**INPUT RECORDS**
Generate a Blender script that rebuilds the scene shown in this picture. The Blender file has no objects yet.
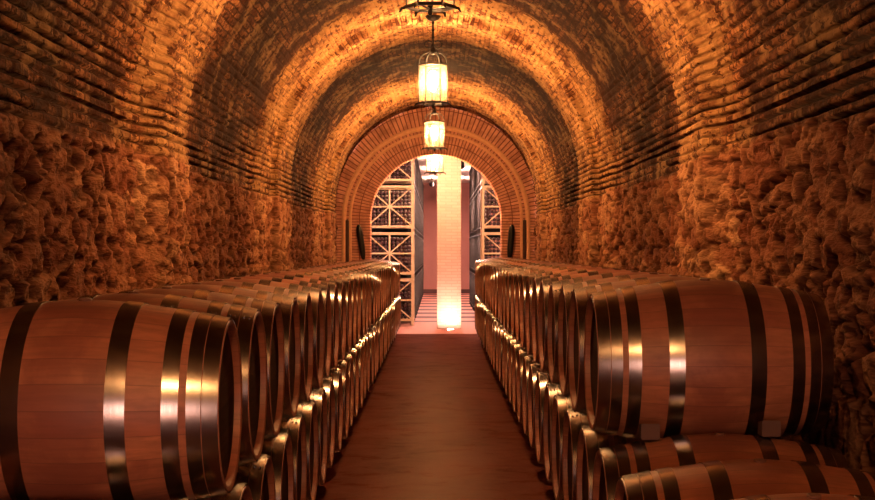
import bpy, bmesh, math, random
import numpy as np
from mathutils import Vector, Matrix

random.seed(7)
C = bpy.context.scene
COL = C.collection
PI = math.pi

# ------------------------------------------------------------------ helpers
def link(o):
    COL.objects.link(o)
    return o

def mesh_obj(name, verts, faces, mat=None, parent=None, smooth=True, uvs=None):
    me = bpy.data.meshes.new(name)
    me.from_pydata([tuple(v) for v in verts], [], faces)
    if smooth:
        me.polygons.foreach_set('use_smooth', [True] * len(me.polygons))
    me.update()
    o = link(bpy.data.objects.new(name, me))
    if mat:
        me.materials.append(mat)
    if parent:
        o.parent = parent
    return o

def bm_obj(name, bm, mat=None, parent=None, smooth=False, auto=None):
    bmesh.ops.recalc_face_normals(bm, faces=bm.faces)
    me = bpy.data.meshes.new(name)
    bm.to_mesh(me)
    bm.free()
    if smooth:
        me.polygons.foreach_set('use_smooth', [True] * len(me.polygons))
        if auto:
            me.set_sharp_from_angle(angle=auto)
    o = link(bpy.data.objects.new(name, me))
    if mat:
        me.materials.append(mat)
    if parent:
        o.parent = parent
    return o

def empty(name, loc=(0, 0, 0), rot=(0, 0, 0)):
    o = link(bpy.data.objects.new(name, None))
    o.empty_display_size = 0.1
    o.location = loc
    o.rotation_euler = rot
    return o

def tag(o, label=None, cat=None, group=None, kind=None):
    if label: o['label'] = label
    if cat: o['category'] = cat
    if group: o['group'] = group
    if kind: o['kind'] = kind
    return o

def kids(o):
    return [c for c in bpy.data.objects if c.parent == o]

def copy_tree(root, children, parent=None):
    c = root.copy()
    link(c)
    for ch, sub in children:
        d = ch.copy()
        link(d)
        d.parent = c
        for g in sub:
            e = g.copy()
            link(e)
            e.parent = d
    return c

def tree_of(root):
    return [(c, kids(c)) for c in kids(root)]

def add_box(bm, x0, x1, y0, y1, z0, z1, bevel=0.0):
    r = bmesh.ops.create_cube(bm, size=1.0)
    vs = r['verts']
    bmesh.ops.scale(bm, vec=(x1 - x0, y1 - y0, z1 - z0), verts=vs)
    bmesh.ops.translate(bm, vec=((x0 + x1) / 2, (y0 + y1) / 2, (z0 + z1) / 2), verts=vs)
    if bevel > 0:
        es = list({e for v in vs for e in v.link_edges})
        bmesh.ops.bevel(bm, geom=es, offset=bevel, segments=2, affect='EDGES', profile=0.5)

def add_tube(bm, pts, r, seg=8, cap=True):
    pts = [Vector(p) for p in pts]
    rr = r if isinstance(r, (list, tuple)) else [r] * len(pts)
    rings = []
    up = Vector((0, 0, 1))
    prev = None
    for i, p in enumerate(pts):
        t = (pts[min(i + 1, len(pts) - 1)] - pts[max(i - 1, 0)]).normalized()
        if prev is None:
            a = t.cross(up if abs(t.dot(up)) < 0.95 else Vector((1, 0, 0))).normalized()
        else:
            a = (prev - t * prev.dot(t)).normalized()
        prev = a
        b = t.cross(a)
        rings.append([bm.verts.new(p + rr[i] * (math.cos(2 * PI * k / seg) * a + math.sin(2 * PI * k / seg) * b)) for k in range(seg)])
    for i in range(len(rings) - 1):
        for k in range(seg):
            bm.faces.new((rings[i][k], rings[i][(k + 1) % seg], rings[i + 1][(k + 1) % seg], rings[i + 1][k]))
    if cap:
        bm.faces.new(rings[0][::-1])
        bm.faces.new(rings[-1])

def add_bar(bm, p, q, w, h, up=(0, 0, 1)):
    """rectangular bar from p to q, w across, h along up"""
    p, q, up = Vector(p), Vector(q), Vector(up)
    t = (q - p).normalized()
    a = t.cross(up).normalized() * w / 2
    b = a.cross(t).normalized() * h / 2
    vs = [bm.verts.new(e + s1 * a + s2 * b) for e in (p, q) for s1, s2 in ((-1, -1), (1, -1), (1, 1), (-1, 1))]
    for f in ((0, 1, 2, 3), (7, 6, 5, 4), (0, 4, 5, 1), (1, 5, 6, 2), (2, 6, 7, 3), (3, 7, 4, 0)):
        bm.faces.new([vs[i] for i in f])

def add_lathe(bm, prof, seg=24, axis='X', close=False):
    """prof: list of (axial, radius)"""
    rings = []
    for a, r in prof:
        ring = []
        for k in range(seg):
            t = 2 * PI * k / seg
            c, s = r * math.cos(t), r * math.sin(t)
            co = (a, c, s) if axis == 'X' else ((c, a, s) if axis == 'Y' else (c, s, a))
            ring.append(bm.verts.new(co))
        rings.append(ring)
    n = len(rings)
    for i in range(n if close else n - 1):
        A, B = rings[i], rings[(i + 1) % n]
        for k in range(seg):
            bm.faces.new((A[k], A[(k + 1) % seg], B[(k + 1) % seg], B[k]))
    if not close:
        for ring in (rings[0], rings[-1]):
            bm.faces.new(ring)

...

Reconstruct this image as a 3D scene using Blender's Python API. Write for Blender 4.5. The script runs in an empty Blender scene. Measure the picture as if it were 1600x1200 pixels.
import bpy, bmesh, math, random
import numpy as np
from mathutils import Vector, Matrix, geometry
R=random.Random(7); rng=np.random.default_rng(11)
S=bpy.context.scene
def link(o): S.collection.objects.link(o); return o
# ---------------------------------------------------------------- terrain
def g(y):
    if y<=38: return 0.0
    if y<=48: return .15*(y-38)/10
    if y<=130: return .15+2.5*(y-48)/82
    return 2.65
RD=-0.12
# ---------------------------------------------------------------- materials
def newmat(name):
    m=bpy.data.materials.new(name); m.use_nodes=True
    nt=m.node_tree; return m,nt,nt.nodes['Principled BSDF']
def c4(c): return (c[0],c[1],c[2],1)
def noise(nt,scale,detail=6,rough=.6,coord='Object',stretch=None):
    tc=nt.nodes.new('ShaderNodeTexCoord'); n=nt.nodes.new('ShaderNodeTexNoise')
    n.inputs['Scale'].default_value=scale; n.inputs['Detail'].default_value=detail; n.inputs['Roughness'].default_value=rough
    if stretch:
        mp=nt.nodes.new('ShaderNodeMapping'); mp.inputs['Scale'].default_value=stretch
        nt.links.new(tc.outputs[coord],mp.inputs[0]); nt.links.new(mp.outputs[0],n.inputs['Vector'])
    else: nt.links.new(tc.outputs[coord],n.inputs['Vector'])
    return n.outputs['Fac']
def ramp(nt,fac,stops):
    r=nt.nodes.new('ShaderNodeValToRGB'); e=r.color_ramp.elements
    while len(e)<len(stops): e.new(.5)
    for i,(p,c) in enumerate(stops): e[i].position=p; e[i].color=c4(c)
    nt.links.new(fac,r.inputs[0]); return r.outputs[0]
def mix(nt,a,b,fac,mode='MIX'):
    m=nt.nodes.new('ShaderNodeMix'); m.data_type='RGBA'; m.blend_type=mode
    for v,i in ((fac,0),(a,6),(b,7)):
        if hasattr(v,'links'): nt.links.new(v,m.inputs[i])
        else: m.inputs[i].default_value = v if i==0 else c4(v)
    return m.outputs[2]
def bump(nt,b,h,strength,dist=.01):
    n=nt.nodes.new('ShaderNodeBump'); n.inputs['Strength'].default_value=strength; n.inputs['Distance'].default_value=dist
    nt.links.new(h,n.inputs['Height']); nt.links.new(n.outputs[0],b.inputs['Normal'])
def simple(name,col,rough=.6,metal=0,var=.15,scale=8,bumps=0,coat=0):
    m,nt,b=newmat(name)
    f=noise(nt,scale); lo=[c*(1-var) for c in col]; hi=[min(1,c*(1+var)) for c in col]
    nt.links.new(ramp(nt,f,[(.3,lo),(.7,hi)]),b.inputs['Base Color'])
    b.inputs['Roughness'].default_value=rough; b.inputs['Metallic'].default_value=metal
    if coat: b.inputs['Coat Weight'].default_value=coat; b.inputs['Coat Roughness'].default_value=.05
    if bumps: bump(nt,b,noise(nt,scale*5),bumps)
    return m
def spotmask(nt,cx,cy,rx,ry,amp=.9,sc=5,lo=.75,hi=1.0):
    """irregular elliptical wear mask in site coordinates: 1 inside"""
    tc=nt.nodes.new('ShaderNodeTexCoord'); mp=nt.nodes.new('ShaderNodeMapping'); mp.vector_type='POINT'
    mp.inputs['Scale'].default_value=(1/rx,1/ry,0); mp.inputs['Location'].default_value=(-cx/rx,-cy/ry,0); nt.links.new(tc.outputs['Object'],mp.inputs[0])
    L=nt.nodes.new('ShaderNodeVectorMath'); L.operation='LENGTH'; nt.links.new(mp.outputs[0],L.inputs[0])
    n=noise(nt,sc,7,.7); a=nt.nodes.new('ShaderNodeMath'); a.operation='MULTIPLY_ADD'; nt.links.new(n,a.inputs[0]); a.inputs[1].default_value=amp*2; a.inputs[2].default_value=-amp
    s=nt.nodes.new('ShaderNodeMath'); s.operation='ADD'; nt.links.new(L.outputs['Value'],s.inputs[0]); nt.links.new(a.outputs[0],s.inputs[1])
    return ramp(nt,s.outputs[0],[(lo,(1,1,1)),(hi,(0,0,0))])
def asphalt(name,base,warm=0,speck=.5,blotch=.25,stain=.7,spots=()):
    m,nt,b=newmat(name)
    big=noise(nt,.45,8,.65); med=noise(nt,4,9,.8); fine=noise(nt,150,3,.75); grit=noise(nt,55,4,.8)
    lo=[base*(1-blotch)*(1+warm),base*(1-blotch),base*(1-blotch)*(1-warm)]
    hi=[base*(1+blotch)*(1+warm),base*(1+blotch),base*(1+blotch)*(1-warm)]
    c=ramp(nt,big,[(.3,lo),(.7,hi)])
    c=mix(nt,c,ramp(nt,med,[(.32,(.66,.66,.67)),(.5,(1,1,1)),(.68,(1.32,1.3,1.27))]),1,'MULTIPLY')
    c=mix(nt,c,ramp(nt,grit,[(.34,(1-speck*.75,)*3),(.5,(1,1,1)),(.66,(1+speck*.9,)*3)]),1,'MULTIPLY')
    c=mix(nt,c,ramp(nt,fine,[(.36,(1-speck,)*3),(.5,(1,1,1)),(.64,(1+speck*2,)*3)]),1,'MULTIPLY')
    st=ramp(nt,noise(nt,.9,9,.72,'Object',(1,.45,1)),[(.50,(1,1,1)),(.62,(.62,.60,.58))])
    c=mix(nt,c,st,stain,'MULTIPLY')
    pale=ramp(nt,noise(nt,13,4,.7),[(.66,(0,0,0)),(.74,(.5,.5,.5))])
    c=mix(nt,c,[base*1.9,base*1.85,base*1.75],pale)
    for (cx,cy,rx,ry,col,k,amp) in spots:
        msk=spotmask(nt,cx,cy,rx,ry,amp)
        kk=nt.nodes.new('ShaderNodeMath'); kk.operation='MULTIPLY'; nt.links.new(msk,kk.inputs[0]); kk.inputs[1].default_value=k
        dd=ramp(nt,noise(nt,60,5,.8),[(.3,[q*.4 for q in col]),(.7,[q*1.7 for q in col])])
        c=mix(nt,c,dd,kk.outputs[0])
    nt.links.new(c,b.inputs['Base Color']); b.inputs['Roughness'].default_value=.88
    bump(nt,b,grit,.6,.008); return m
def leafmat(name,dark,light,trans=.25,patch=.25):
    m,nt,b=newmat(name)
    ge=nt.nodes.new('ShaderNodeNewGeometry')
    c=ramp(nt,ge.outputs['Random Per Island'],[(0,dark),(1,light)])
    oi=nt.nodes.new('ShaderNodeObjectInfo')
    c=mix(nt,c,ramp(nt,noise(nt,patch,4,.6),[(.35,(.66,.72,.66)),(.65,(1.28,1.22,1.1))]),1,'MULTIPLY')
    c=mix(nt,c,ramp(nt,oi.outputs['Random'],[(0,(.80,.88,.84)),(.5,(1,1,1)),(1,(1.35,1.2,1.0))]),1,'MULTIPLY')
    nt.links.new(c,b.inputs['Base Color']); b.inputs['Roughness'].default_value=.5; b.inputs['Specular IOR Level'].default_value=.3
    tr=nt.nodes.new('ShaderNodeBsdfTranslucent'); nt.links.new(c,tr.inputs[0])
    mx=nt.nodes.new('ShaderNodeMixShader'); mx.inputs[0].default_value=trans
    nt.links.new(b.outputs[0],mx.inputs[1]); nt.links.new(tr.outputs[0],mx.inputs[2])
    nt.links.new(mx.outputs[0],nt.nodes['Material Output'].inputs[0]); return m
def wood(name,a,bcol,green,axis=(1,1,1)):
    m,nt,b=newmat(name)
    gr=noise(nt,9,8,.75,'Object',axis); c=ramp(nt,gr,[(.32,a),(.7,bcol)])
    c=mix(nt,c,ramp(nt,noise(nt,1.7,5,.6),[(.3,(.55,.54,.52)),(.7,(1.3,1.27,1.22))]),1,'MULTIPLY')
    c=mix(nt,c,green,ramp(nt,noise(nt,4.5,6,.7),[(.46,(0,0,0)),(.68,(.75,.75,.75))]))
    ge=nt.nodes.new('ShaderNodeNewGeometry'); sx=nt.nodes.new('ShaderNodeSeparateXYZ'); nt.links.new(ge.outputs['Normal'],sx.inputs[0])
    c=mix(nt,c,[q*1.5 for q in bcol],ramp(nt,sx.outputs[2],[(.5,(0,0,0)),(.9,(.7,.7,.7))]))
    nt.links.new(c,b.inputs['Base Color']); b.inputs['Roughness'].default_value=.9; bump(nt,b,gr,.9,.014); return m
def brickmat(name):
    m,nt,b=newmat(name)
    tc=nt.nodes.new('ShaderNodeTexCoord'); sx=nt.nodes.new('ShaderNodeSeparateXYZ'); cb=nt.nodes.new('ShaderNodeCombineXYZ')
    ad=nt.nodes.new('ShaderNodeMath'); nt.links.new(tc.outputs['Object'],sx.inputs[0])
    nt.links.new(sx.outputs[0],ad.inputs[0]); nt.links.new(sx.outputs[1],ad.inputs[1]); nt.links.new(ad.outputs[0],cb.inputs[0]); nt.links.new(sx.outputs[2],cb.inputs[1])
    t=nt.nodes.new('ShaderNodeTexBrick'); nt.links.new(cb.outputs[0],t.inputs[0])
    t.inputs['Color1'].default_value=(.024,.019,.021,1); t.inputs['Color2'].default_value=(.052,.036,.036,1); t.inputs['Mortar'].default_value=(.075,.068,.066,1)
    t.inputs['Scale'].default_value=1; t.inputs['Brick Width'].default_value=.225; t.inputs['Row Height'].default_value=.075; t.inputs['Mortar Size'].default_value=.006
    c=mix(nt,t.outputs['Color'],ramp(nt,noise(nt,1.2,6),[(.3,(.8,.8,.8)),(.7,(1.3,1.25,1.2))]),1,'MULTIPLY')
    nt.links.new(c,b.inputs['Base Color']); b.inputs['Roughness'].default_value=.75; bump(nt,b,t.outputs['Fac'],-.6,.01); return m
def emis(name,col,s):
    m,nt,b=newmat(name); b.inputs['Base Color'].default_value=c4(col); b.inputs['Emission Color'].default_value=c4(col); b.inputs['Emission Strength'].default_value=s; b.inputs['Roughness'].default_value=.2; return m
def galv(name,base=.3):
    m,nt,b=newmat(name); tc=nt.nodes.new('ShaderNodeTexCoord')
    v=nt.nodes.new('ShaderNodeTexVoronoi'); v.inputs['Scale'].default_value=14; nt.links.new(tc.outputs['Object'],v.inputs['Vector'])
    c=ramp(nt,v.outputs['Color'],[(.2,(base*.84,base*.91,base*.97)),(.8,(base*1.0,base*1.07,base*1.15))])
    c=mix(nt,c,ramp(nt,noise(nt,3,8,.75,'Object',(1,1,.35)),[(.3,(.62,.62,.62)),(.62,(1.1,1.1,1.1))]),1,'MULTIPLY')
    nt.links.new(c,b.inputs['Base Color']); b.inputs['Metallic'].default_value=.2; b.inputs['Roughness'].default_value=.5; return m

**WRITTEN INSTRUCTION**
Count how many lines of the material hold the string "Blender". Give the number and nothing more.

**TASK RESPONSE**
2